The comptroller's office found that multiple instructors told officers to use a "reasonable suspicion" checklist to decide whether to find a reason to pull someone over or extend a traffic stop. The checklist included a long list of vague and contradictory behavior, including the driver not looking at a police car when passing, looking too long at a police car when passing, wearing a hat, removing a hat when an officer approaches, looking back at their vehicle, leaning against their vehicle, smoking, stretching or yawning, and licking their lips.
"Because none of these factors are more consistent with guilt than innocence, a stop based on a combination of those factors alone—without some additional factor that suggests criminality—would be unconstitutional," the New Jersey Comptroller's Office concluded.
Benigno also mocked people who record the police during traffic stops, saying that person was about to "get pepper sprayed, fucking tased, windows broken out, motherfucker." Recording the police is a First Amendment right.
One Street Cop instructor in Louisiana livestreamed himself shooting at a fleeing vehicle and later bragged about it at the Atlantic City conference. "Run from me, somewhere along the chase becomes, pow, pow, pow, pow, pow, pow, pow," he said.
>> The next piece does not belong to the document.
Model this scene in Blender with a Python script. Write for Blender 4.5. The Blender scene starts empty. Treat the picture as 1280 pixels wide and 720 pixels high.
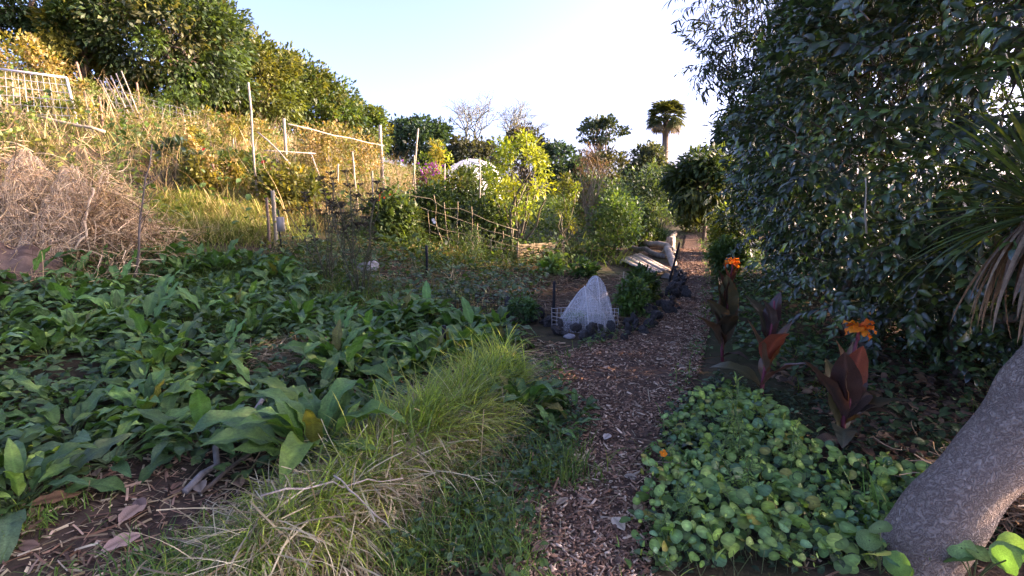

The deputy has since been charged with illegal discharge of a firearm and obstruction of justice.
The report found that at least New Jersey spent at least $75,000 in public funds sending officers to the Atlantic City conference.
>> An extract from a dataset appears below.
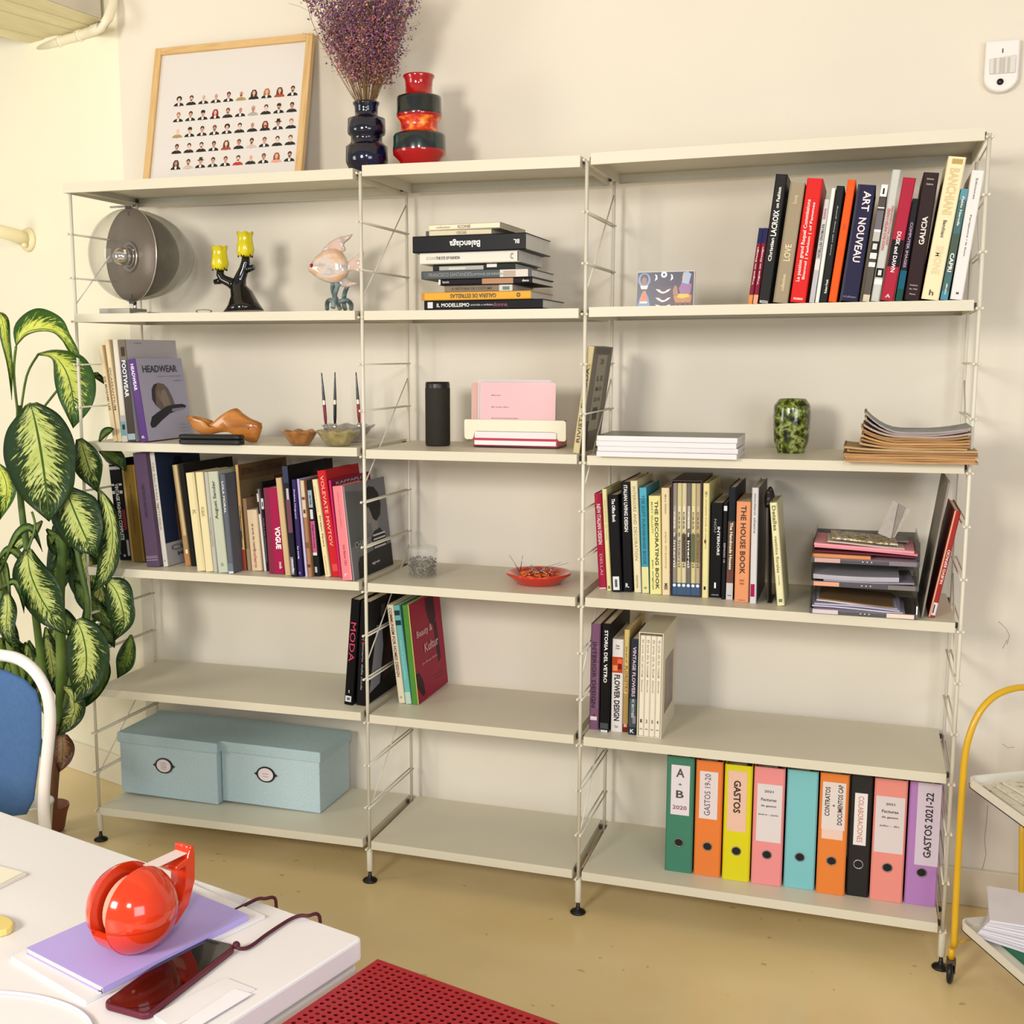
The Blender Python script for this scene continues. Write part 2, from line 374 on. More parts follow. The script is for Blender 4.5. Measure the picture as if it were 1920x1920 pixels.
def deco(root, t, h, d, bands, txt, side, stxt):
    for k, bd in enumerate(bands or ()):
        f0, f1, col = bd[:3]; x0, x1 = (bd[3], bd[4]) if len(bd) > 3 else (0.04, .96)
        y = -.0004-.00008*k; mb = MB()
        mb.add([(x0*t, y, f0*h), (x1*t, y, f0*h), (x1*t, y, f1*h), (x0*t, y, f1*h)], [(0, 1, 2, 3)])
        part('spine_print', mb, M(col, .55, spec=.14), root, fixn=False)
    for tx in txt or ():
        s, pos, ln, hh, col, dr = tx[:6]; xo = tx[6] if len(tx) > 6 else .5; mb = MB()
        if dr in 'du': front_text(mb, s, xo*t, pos*h, ln*h, hh*t, -.0013, dr, 0, tx[7] if len(tx) > 7 else .02)
        else: front_text(mb, s, xo*t, pos*h, hh*t, ln*h, -.0013, dr, 0)
        part('lettering', mb, M(col, .45), root, fixn=False)
    for k, (pts, col) in enumerate(side or ()):
        mb = MB(); mb.add([(t+.0003+k*.00006, a*d, b*h) for a, b in pts], [tuple(range(len(pts)))])
        part('cover_print', mb, M(col, .5, spec=.16), root, fixn=False)
    for s, cu_, cv_, L, H, col in stxt or ():
        mb = MB(); text_into(mb, s, (t+.0022, cu_*d, cv_*h), (0, L*d, 0), (0, 0, H*h), 0, .015)
        part('cover_lettering', mb, M(col, .45), root, fixn=False)
ROW = []
def bk(ml, c, q, label, col, sb=None, d=.24, rough=.36, paper=False, bands=(), txt=(), side=(), stxt=(), pages=None, group=None, name='book', cat='book', extra=None, free=False):
    m, l = ml[0], int(ml[1]); xbl, xbr, yb, xtl, yt = q
    pb, pr, pt = cv(c, xbl, yb), cv(c, xbr, yb), cv(c, xtl, yt)
    z = zs(m, l, .5*(SZ[(m, l)][0]+SZ[(m, l)][1]))
    if sb is None:
        for _ in range(4):
            P0 = onz(pb[0], pb[1], z); z = zs(m, l, P0.x)
        yf = min(max(FY+.003, P0.y), FY+.14)
    else:
        yf = FY+sb; P0 = ony(pb[0], pb[1], yf); z = zs(m, l, P0.x)
    P1 = ony(pr[0], pr[1], yf); Pt = ony(pt[0], pt[1], yf); x0 = ony(pb[0], pb[1], yf).x
    th = math.atan2(Pt.x-x0, Pt.z-z); t = (P1.x-x0)*math.cos(th); h = (Vector((Pt.x, Pt.z))-Vector((x0, z))).length
    sl = abs((SZ[(m, l)][3]-SZ[(m, l)][2])/(SZ[(m, l)][1]-SZ[(m, l)][0]))
    ROW.append(dict(x0=x0, yf=yf, z=z, th=th, t=t, h=h, d=min(d, .012-yf), sl=sl, label=label, col=col, rough=rough, paper=paper, bands=bands, txt=txt,
                    side=side, stxt=stxt, pages=pages, group=group, name=name, cat=cat, extra=extra, free=free))
def flush():
    for i in range(len(ROW)-1):
        a, b = ROW[i], ROW[i+1]
        if a['free'] or b['free']: continue
        if a['th']-b['th'] > math.radians(3.5): a['th'] = b['th']+math.radians(3.5)
        xb = b['x0']-a['x0']; hm = min(a['h']*math.cos(a['th']), b['h']*math.cos(b['th']))
        xt = xb+hm*(math.tan(b['th'])-math.tan(a['th']))
        lim = (min(xb, xt)-.0005)*math.cos(a['th'])
        if a['t'] > lim:
            if lim > .5*a['t']: a['t'] = lim
            else:
                a['t'] *= .72; sh = (a['t']-lim)/math.cos(a['th'])+.0003; b['x0'] += sh; b['t'] = max(.5*b['t'], b['t']-sh*.8)
    for a in ROW:
        t, h, d, th = a['t'], a['h'], a['d'], a['th']
        zz = a['z']+(t*math.sin(th) if th > 0 else 0)+a['sl']*t*.5+.0004
        r = thing(a['name'], a['label'], a['cat'], (a['x0'], a['yf'], zz), (0, th, 0), a['group'])
        if a['extra']: a['extra'](r, t, h, d)
        else: book_geo(r, t, h, d, a['col'], a['rough'], a['paper'], a['pages'])
        deco(r, t, h, d, a['bands'], a['txt'], a['side'], a['stxt'])
    ROW.clear()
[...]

Benigno said in the wake of the report that he was tightening professional standards for the conferences and making other changes, but he denied that the company promoted unconstitutional tactics.
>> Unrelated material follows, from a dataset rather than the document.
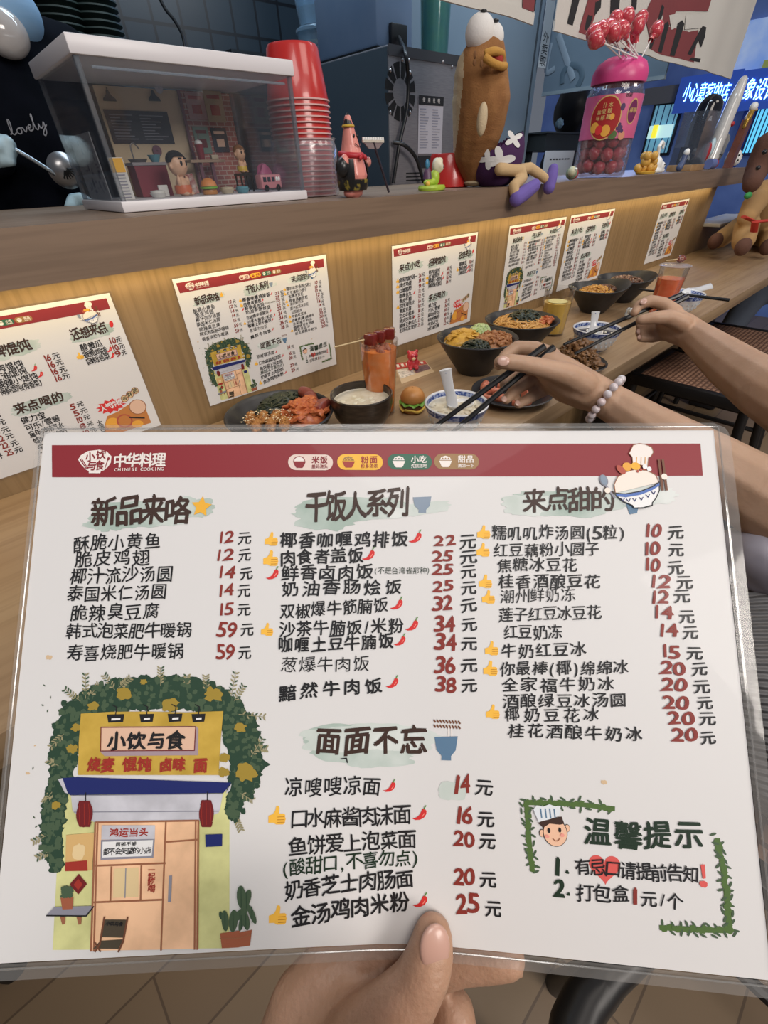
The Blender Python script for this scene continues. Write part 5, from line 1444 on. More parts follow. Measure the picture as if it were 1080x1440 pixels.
MB().lathe([(.001, 0), (.006, 0), (.008, .022), (.001, .022)], n=20).build('glass', mat('toy_red', (.22, .03, .04), .2), t); MB().ball((0, 0, .024), (.007, .007, .005)).build('cream_top', EYEW, t); MB().tube([(0, 0, .025), (.004, 0, .038)], .0008, 6).build('straw', mat('toy_red', (.22, .03, .04), .2), t)
tag(MB().box((-.007, -.004, 0), (.007, .004, .007), bev=.001).build('toy_box', mat('toy_cream', (.5, .42, .3), .5), None, c + V((.020, 0, .0502))), 'small cream toy box beside the toy milkshake', 'toy box')
c = incase(263, 1.0); tag(MB().box((-.008, -.002, 0), (.008, .002, .030), 0, Matrix.Rotation(-.2, 4, 'Y')).build('menu_card', mat('menu_card_print', (.55, .48, .42), .5, c2=(.3, .04, .04), scale=120), None, c + V((0, -.02, .0305 * 0))), 'small red and cream menu card standing behind the boy figurine', 'card')


def toy_child(c, h, hair, cloth, nm, label, rz=0.0, hairm=None):
    """A plain vinyl child figure."""
    t = thing(nm, label, 'toy figure', c, rz)
    skin = mat('vinyl_skin', (.60, .36, .23), .4)
    def ex(bm):
        ell(bm, (0, 0, h * .20), (h * .20, h * .17, h * .22)); ell(bm, (0, 0, h * .68), (h * .27, h * .24, h * .27))
        for s in (-1, 1):
            ell(bm, (s * h * .17, -h * .06, h * .32), (h * .06, h * .06, h * .13)); ell(bm, (s * h * .27, 0, h * .64), (h * .05, h * .04, h * .06)); ell(bm, (s * h * .1, -h * .13, h * .05), (h * .08, h * .13, h * .05))
        ell(bm, (0, -h * .23, h * .62), (h * .035, h * .03, h * .03))
    organic('figure_body', [], skin, t, h * .022, 3, ex)
    mb = MB(); mb.ball((0, h * .02, h * .76), (h * .275, h * .245, h * .215), 0, 3); mb.v = [(x, y, max(z, h * (.72 if y > -h * .08 else .84))) for x, y, z in mb.v]; mb.build('hair', hair, t)
    mb = MB(); mb.lathe([(h * .215, h * .05), (h * .23, h * .15), (h * .21, h * .24)], n=24); mb.build('clothing', cloth, t)
    for s in (-1, 1):
        MB().ball((s * h * .09, -h * .215, h * .70), (h * .045, h * .02, h * .06)).build('eye', EYEB, t)
        MB().box((s * h * .09 - h * .05, -h * .225, h * .79), (s * h * .09 + h * .05, -h * .19, h * .815), 0, Matrix.Rotation(0, 4, 'Z')).build('eyebrow', EYEB, t)
    return t


toy_child(incase(254, .905), .062, EYEB, mat('toy_orange_cloth', (.55, .14, .06), .4), 'boy_figurine', 'vinyl boy figurine with black hair and orange cloth inside the display case', .5)
c = incase(343, .935)
t = thing('toy_stool', 'small black toy stool near the far end of the display case', 'toy stool', c)
MB().box((-.013, -.012, .024), (.013, .012, .028)).build('seat', EYEB, t)
for x in (-.011, .011):
    for y in (-.010, .010): MB().box((x - .0012, y - .0012, 0), (x + .0012, y + .0012, .024)).build('leg', EYEB, t)
toy_child(c + V((0, 0, .0283)), .042, mat('toy_brown_hair', (.22, .10, .04), .5), mat('toy_yellow_cloth', (.6, .4, .06), .4), 'child_figurine', 'small child figurine with brown hair sitting on the black toy stool', .3)
c = incase(377, .885)
t = thing('toy_bus', 'small pink toy bus with dark windows in the display case', 'toy bus', c, .15)
MB().box((-.024, -.009, .004), (.024, .009, .025), bev=.003).build('bus_body', mat('toy_pink', (.50, .20, .22), .35), t)
for x in (-.016, -.006, .004): MB().box((x - .0035, -.0094, .014), (x + .0035, -.0088, .021)).build('window', ink('slate'), t)
for x in (.012, .0175): MB().ball((x, -.0093, .018), (.0028, .001, .0034)).build('headlight_eye', EYEW, t)
for x in (-.014, .014): MB().lathe([(.005, -.001), (.005, .001), (.001, .001)], (x, -.0085, .005), 18, mtx=Matrix.Rotation(PI / 2, 3, 'X')).build('wheel', EYEB, t)
c = incase(372, .955); tag(MB().ball((0, 0, .020), (.014, .010, .020), 0, 3, None, .4, 3).build('pink_toy_tree', mat('toy_magenta', (.42, .10, .20), .4), None, c), 'magenta rounded toy behind the pink toy bus', 'toy')
c = incase(291, .905)
t = thing('toy_burger_stack', 'orange and green toy burger beside the boy figurine in the case', 'toy burger', c)
MB().lathe([(.001, 0), (.012, 0), (.013, .004), (.012, .007), (.001, .007)], n=24).build('bun_bottom', BUN, t); MB().lathe([(.001, .007), (.015, .008), (.015, .011), (.001, .011)], n=24).build('lettuce', mat('lettuce_green', (0.17, 0.38, 0.045), .4), t); MB().lathe([(.001, .011), (.014, .0115), (.012, .018), (.006, .022), (.001, .023)], n=24).build('bun_top', mat('toy_orange_bun', (.62, .23, .06), .4), t)
for i, (px, y, m_, lab) in enumerate(((316, .90, 'toy_cream', 'cream toy plate of food beside the toy burger'), (338, .895, 'teal_bowl', 'teal toy dish before the black toy stool'), (216, .90, 'comic_paper2', 'white toy dish in front of the red toy counter'))):
    tag(MB().lathe([(.001, 0), (.009, 0), (.013, .006), (.011, .006), (.011, .009), (.001, .010)], n=24).build('toy_dish', MATS[m_], None, incase(px, y)), lab, 'toy dish')
c = incase(225, .93); tag(MB().box((-.008, -.002, 0), (.008, .002, .016), bev=.0008).build('white_card', MATS['comic_paper2'], None, c), 'small white card standing before the red toy counter', 'card')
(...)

In a lengthy statement to Florida news outlet WESH last week, Benigno said in part: "The context of the Fourth Amendment training at the October conference and the implications that the training was unconstitutional is completely baseless. Officers in attendance have already completed police academy and understand the context in which the training is provided."
Not all of the public records identify which seminars officers attended, but at least some of them involved traffic stops and interdiction. One officer from the Tallahassee Police Department attended a 2021 Street Cop Training class titled "identifying criminal vehicles and occupants," and a Duval County Sheriff's deputy attended "interdiction mastermind."
The Volusia Sheriff's Office paid for five deputies to attend seminars that included "unmasking facial expressions" and "body language for law enforcement."
The ability to reliably detect lies or guilt by reading facial expressions and body language has never been replicated in controlled studies. It's pseudo-science, but it has nevertheless remained popular among law enforcement because it gives officers a wide-ranging and often contradictory list of cues to confirm their suspicions. (Walsh's report also notes that "some other controversial factors [on the checklist] are observing 'micro-expressions' as taught through free online videos and assessing 'blink rate.'")
The controversy over Street Cop Training has led some Florida sheriff's offices to distance themselves from the company.
A spokesperson for the Seminole County Sheriff's Office says none of its members will be presenting or attending this year. The Volusia County Sheriff also told local media that he wouldn't be sending deputies to the conference.
Meanwhile, Brevard County Sheriff Wayne Ivey remains a staunch defender of the company.
"This is all a bunch of crap," Ivey said of Walsh's report.
Ivey was a paid consultant at a Street Cop conference last year in Nashville.